A senior public servant told a Social Services official to tone down language indicating the robodebt welfare management scheme wouldn’t be lawful before it was introduced.
Andrew Whitecross, from the Social Services department, told the royal commission investigating the scheme it “couldn’t be clearer” calculating welfare debts based on an average income would require laws to be changed in 2015.
The scheme, which went from 2015 until 2020, wrongly recovered more than $750 million from 381,000 people, with a number of victims committing suicide while being pursued for false debts.

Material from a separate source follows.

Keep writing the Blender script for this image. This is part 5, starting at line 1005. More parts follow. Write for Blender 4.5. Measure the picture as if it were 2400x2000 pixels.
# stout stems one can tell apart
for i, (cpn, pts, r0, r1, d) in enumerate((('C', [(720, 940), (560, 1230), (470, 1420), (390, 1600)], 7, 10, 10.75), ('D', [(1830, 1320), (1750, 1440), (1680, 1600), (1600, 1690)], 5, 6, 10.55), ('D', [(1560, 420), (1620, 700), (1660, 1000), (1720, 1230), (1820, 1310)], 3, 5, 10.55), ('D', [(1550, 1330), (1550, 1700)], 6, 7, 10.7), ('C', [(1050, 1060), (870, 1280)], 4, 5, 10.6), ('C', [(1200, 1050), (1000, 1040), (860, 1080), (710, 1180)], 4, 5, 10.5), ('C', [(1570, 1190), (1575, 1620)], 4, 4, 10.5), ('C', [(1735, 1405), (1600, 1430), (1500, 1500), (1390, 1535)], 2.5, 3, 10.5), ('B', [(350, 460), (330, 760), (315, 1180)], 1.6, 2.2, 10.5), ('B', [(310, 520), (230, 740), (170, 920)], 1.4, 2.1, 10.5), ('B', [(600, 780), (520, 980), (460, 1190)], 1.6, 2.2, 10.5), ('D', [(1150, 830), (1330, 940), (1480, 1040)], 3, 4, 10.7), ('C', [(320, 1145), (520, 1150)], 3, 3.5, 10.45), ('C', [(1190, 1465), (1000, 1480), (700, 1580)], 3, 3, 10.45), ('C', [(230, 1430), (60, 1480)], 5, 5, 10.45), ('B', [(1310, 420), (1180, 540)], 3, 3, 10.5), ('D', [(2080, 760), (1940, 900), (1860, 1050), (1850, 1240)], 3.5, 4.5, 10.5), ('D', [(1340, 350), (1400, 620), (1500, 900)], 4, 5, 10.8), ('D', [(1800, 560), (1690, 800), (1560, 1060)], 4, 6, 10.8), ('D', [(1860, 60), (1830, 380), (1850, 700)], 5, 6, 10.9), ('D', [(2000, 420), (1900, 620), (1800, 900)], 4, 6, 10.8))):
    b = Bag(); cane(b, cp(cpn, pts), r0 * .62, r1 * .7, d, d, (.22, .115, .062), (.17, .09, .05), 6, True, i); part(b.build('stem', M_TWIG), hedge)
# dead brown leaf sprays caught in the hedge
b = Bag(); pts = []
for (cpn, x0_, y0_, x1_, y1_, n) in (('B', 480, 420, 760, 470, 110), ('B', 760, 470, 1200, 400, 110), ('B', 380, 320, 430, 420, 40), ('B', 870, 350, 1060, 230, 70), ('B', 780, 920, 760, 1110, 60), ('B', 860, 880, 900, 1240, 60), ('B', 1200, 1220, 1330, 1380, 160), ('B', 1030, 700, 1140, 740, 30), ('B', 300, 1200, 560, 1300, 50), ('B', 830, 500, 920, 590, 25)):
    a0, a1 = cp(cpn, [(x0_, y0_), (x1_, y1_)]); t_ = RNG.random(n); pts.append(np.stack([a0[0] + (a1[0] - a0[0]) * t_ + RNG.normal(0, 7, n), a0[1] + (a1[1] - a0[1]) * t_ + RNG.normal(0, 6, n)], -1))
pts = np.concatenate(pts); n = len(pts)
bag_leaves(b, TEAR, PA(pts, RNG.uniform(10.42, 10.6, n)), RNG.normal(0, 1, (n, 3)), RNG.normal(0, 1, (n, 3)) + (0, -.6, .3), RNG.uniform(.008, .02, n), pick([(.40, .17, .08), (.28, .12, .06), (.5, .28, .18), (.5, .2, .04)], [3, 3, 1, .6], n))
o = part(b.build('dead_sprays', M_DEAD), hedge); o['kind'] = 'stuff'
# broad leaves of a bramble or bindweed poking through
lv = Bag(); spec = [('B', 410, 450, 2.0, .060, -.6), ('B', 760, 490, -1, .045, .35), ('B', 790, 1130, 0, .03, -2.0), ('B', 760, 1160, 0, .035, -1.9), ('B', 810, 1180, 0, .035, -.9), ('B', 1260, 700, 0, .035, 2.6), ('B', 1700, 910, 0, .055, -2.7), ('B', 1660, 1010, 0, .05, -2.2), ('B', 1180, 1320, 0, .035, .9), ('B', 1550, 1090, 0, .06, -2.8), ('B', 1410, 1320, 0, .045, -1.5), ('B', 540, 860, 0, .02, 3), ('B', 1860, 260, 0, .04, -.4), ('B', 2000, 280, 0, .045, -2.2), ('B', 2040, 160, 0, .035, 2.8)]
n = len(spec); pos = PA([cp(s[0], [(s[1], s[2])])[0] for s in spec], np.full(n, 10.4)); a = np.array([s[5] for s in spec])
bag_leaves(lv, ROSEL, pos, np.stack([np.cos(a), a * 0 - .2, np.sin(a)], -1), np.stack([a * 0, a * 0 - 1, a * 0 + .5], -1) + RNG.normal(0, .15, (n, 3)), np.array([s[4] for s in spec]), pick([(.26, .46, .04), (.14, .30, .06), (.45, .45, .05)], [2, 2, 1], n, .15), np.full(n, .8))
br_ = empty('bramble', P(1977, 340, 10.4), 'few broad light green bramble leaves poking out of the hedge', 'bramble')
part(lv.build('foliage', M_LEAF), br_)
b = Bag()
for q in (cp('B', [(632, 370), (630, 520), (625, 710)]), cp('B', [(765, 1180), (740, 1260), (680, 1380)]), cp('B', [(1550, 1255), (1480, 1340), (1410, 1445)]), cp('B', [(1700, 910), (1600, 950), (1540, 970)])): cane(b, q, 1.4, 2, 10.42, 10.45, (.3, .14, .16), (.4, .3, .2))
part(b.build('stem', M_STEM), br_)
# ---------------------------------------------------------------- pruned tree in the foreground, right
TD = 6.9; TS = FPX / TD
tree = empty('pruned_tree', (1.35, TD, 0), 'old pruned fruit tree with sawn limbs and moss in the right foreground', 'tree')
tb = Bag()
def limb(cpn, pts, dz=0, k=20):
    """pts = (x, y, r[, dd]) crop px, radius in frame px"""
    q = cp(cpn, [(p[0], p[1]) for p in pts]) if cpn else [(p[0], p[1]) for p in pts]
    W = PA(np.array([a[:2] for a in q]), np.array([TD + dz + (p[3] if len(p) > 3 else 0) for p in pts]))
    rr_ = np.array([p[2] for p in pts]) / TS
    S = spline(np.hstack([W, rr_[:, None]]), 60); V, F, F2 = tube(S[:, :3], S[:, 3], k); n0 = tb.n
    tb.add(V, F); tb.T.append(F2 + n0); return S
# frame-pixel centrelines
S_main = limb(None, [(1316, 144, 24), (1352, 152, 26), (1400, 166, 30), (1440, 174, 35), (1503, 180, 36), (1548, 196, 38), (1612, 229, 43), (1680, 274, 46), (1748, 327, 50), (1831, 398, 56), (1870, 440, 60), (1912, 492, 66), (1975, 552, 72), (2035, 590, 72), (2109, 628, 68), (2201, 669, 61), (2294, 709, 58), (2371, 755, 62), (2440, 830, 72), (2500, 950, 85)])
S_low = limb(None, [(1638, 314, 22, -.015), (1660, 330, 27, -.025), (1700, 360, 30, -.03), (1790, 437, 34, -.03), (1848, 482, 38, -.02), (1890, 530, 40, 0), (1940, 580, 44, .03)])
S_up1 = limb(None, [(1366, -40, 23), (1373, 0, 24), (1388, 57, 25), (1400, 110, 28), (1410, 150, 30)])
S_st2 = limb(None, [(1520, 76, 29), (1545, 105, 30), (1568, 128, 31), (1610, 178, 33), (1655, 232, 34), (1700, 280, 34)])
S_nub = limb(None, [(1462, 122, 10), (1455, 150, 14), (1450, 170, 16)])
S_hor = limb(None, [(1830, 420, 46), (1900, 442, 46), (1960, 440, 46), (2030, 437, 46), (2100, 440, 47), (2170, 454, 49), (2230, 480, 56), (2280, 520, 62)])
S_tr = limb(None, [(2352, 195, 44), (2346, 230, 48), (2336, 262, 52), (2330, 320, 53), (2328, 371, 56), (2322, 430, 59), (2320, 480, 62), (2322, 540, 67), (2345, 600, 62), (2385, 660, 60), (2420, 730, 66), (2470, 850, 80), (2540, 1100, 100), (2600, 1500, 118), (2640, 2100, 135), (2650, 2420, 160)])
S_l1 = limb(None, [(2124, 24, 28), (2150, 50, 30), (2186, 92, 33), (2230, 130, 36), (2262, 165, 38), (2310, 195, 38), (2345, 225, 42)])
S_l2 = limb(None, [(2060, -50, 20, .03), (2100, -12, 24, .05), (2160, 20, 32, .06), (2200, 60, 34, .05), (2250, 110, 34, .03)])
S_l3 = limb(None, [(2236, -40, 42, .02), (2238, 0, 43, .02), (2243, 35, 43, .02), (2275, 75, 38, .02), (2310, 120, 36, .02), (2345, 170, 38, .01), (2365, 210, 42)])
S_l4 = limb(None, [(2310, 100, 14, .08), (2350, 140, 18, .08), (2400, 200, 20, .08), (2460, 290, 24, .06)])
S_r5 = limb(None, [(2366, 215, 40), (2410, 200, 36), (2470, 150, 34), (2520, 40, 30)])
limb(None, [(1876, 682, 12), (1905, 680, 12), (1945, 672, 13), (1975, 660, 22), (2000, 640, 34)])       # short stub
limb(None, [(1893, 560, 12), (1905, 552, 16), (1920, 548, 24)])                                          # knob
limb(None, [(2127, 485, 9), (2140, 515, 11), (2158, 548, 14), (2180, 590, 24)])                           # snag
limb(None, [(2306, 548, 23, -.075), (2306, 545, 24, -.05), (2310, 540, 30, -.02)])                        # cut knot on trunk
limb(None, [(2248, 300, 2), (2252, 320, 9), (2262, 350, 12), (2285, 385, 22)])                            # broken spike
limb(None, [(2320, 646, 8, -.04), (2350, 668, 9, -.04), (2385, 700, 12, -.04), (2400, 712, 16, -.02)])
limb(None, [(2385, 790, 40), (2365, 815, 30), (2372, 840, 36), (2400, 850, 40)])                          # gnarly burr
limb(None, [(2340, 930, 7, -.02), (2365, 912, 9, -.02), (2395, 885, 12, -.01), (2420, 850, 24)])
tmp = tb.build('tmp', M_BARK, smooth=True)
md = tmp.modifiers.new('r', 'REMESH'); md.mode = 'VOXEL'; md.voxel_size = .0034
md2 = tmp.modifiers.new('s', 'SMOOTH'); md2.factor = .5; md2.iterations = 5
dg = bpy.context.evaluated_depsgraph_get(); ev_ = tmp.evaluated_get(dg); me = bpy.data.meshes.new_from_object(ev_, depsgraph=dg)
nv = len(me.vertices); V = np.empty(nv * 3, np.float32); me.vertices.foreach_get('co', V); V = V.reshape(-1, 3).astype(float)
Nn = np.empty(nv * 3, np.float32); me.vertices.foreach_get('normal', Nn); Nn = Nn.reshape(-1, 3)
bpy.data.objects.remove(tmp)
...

Mr Whitecross strongly advised against using income averaging in 2015 and said he was surprised to learn the scheme was implemented the following year.
He told the commission he’d had a meeting with Social Services’ Cath Halbert and Human Services’ Mark Withnell in 2015 where he outlined income averaging wouldn’t be legal. He said Mr Withnell was frustrated with the feedback because it could mean a promised $1.2 billion saving wasn’t achieved.
Of the saving, Mr Whitecross later added: “It was a sense … this was a number that had come out of a methodology, but the number itself was a goal of the process”.
The commission heard he was told by Ms Halbert that DHS deputy secretary Malisa Golightly “didn’t want us to go in so hard” with feedback income averaging was illegal.
Asked by senior counsel assisting the commission Justin Greggery if he had pushed back, Mr Whitecross said he had but she had continued to ask him to change the language.